Reflections : ChalI-Rosso Gallery Project : Vancouver

A select group of talented artists has been challenged to create works of art that are directly inspired by any of the masterworks in Chali-Rosso’s gallery collection. This includes original works by Picasso, Matisse, Dali, Miro, Chagall, Motherwell, Hirst, Lichtenstein, Warhol and many others.The contemporary works will be exhibited next to their inspirational works by the Masters. This exciting project aims to illustrate how relevant the art of the Modern Masters continues to be and how their influence can still be felt in the contemporary art of today. In addition to the academic value, the goal of the exhibition is to gain a visual experience about how art is continual and successive.

Alternate Ending III - a response to Robert Motherwell's "Untitled II"

Alternate Ending III - a response to Robert Motherwell's "Untitled II"

Robert Motherwell lithograph "Untitled II" is the masterpiece from Chali Rosso Gallery I chose as inspiration

Robert Motherwell lithograph "Untitled II" is the masterpiece from Chali Rosso Gallery I chose as inspiration

works in progress

The gallery has partnered with some of the finest, accomplished, local artists to create a group show dedicated solely to exploring how art and artists are connected, through time and space, due to infinite influence and inspiration.

Works in progress in my Vancouver Studio - Responses i, II and III  - Oil and cold wax on double sided technical paper. 

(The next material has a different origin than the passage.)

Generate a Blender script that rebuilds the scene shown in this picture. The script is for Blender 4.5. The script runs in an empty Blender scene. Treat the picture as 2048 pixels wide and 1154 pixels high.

Works in progress in my Vancouver Studio - Responses i, II and III  - Oil and cold wax on double sided technical paper. 

 

Explication for Joan Miro

It is Joan Miro‘s precise style; the way each element is isolated and arranged in a “deliberate composition” that appeals to me. The coexistence of recognizable forms with those pulled directly from his imagination form a poetic realism that speaks to my version of reality.
In the process of creating his unique pictoral spaces, Miro balanced spontaneity with meticulous rendering. He initiated each artwork by “provoking accidents” and by allowing his materials guide him. His later additions of relatable forms; sickle moons, stars and ladders are representative of both the cosmos and the material realm he wanted to escape.
I have a similar process; using automatic painting in the initial stages of my work with no concern for outcome. Over several years, I have also developed recurring motifs that I use to maintain precise, balanced compositions. Abstracted, balloons, moons, fences are prevalent in my imagined backgrounds. They are loaded symbols intended to invoke childhood memories and allude to concept of freedom.
Miro’s “Constellations” painted after World War II, are described by his grandson as “a sublime break” and as “a door to escape . . . the brutality of nonsense”. In response to his “Personnage Blesse”, I am also in pursuit of escape. “Picket Fence II, III and IV” are about the emancipation of creative expression. Using basic geometric forms and a limited colour palette, my aim is to eliminate distraction from the noise of expectation.

 

Explication for Robert Motherwell

Motherwell’s desire and ability to tap into raw, emotional energy inspires me. Using pure imagination as his weapon, he laid siege to traditional, European painting by letting impulse rather than ready-made ideas guide him. Motherwell employed psychic automatism, or free association to arrive at truth and authenticity which he considered to be the root of postwar American painting in New York.
My responses to Motherwell’s lithograph, “Untitled II”, are a reaction to the essence of his work; his use of black and white to express life and death, being and non-being.
As an abstract painter, I am challenged and elated by my attempts to paint raw, emotional experiences. By stripping my work to its essentials and by allowing myself to work fluidly, without judgement in the initial stages of my process, I am able to reach a different level of creative consciousness. Inevitably, reduction and correction happen.
I consider “Alternate Ending I and III” to be declarations of both hope and despair. In keeping with Motherwell’s emphasis on the struggle of painting, I am relying on black and white to fight for supremacy in a personal narrative about the painting process itself. This body of work is the “residue” of my own epic battle with authenticity.